--- Start EXERCISE DATA ---
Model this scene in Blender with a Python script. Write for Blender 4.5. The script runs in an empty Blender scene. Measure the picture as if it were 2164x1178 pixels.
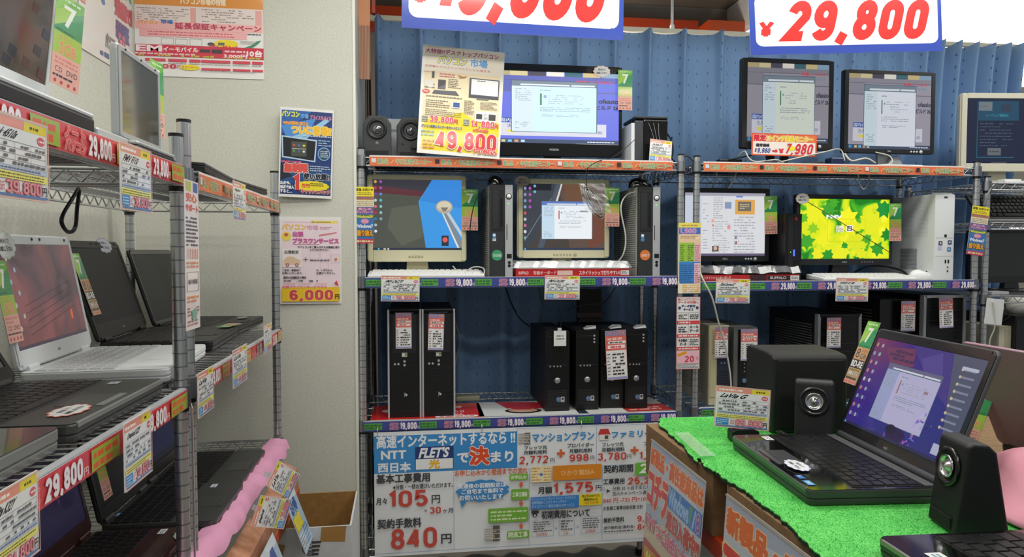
import bpy, math, random
from mathutils import Vector, Matrix, Euler
SC = bpy.context.scene
COL = SC.collection
PI = math.pi
R = math.radians
random.seed(7)

# ---------------------------------------------------------------- camera
F_PX, CXP, CYP = 1470.0, 1082.0, 589.0
YAW, PITCH = R(8.0), math.atan(59 / 1470)
EYE = Vector((0, 0, 1.4))
FW = Vector((math.sin(YAW) * math.cos(PITCH), math.cos(YAW) * math.cos(PITCH), -math.sin(PITCH)))
RT = Vector((math.cos(YAW), -math.sin(YAW), 0))
UP = RT.cross(FW)
cam_data = bpy.data.cameras.new('camera')
cam = bpy.data.objects.new('camera', cam_data)
COL.objects.link(cam)
cam_data.sensor_width = 36
cam_data.lens = 36 * F_PX / 2164
cam_data.clip_start = .02
cam.matrix_world = Matrix((RT, UP, -FW)).transposed().to_4x4()
cam.location = EYE
SC.camera = cam

# ---------------------------------------------------------------- light
w = bpy.data.worlds.new('world'); SC.world = w; w.use_nodes = True
w.node_tree.nodes['Background'].inputs[0].default_value = (.93, .97, 1, 1)
w.node_tree.nodes['Background'].inputs[1].default_value = .23
SC.view_settings.view_transform = 'Standard'
SC.view_settings.look = 'None'
SC.view_settings.gamma = 1
SC.view_settings.use_curve_mapping = False
SC.view_settings.exposure = 0.14
LAMPS = [(-.1, .2, 9), (1.35, .2, 13), (-.15, 1.6, 10), (.55, 2.1, 8.5), (1.75, 2.05, 10), (2.95, 2.05, 9), (1.2, 3.75, 7)]
for lx, ly, pw in LAMPS:
    ld = bpy.data.lights.new('tube_light', 'AREA'); ld.shape = 'RECTANGLE'; ld.size = 1.15; ld.size_y = .22
    ld.energy = pw; ld.color = (1, .985, .93)
    lo = bpy.data.objects.new('tube_light', ld); COL.objects.link(lo); lo.location = (lx, ly, 2.615)

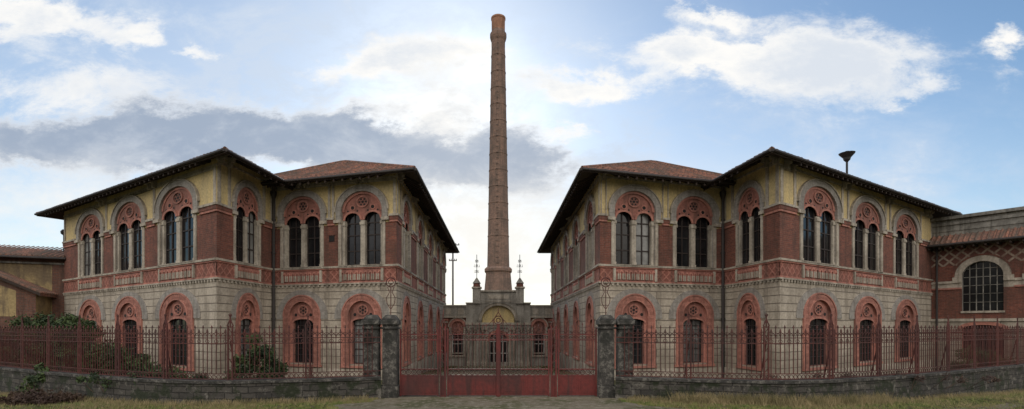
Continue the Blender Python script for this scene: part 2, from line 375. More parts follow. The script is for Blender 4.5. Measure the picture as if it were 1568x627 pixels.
--- End EXERCISE DATA ---
→ **WHAT NEEDS TO BE DONE**
Repeat, exactly and in full, each line from the start of the data to the line that contains "random.seed(7)". Pictures do not go in.

→ **EXPECTED OUTPUT**
Model this scene in Blender with a Python script. Write for Blender 4.5. The script runs in an empty Blender scene. Measure the picture as if it were 2164x1178 pixels.
import bpy, math, random
from mathutils import Vector, Matrix, Euler
SC = bpy.context.scene
COL = SC.collection
PI = math.pi
R = math.radians
random.seed(7)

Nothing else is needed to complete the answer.